The Nation
http://www.thenation.com/blogs/capitalgames?bid=3&pid=39984Posted 11/29/2005 @ 10:34am
Beyond Wilkerson's Remark on Cheney as a War Criminal
Larry Wilkerson, who was chief of staff to Colin Powell at the State department, is in the news again. He first made headlines several weeks ago by accusing Dick Cheney and Donald Rumsfeld of running a "cabal" that seized control of national security decision-making in the Bush administration prior to the Iraq war. This Tuesday, he's in the news for blasting Cheney for pushing for an anything-goes policy when it comes to detainees held by US forces. Asked during a BBC interview if he believes Cheney is guilty of war crimes for shoving aside the Geneva accords and pushing for harsh treatment (perhaps torture) of detainees, Wilkerson replied,
Well, that's an interesting question. It was certainly a domestic crime to advocate terror and I would suspect that it is--for whatever it's worth--an international crime as well. That's some statement from a former Bush administration official. (He probably meant to say that it's illegal to conduct, not "advocate," torture, not "terror.") As might be expected, news outfits, bloggers and websites are having a field day with this. But you should read the entire interview,
http://news.bbc.co.uk/1/hi/world/middle_east/4481092.stm for Wilkerson makes several points that are less melodramatic but as, if not more, important. For instance, he attacks the White House for its recklessly negligent handling of the post-invasion planning for Iraq. This was a criminal--at least in policy terms--act for which Bush and his crowd have escaped accountability. (See what happens when Congress is controlled by the party of the president?) How Bush botched the post-invasion period should have been a bigger issue in the 2004 elections. It wasn't. But it's still not too late to complain and point an accusing finger. Wilkerson told the BBC,
The post-invasion planning for Iraq was handled, in my opinion, in this alternative decision-making process which, in this case, constituted the vice-president and the secretary of defence and certain people in the defence department who did the "post invasion planning", which was as inept and incompetent as perhaps any planning anyone has ever done.

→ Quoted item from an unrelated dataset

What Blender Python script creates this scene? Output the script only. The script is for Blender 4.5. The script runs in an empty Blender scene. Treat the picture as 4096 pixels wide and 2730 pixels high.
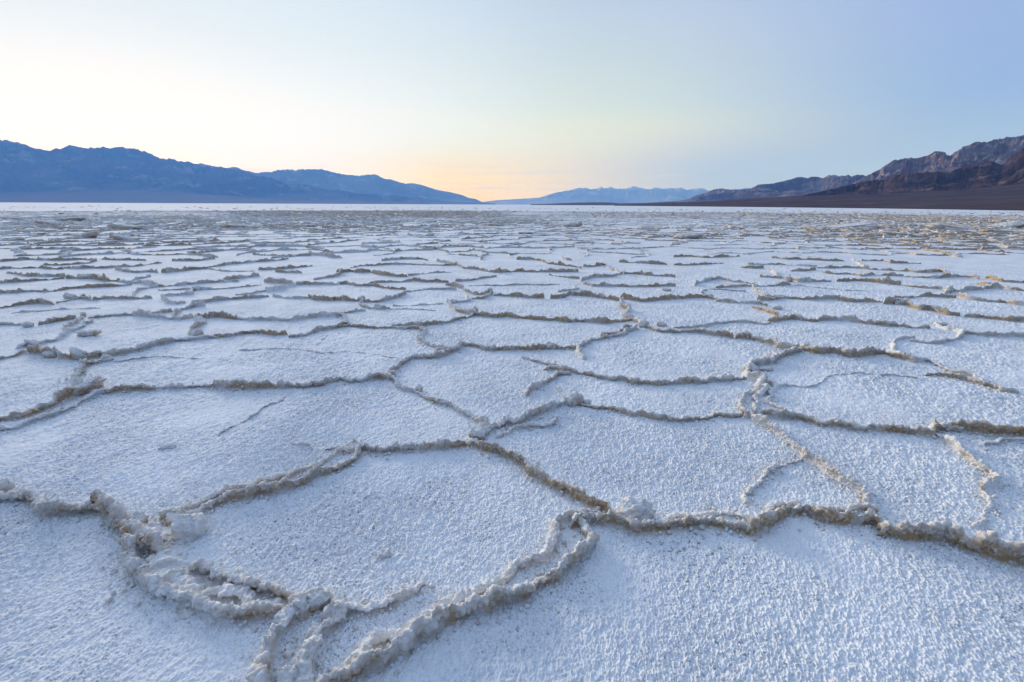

It consisted of largely sending Jay Garner and his organisation to sit in Kuwait until the military forces had moved into Baghdad, and then going to Baghdad and other places in Iraq with no other purpose than to deliver a little humanitarian assistance, perhaps deal with some oil-field fires, put Ahmed Chalabi or some other similar Iraqi in charge and leave.
This was not only inept and incompetent, it was day-dreaming of the most unfortunate type and ever since that failed we've been in a pick-up game - a pick-up game that's cost us over 2,000 American KIAs and almost a division's worth of casualties. It would have been appropriate for a congressional committee or two to examine what went wrong. But Republicans decided this was not as critical as, say, the Whitewater land deal.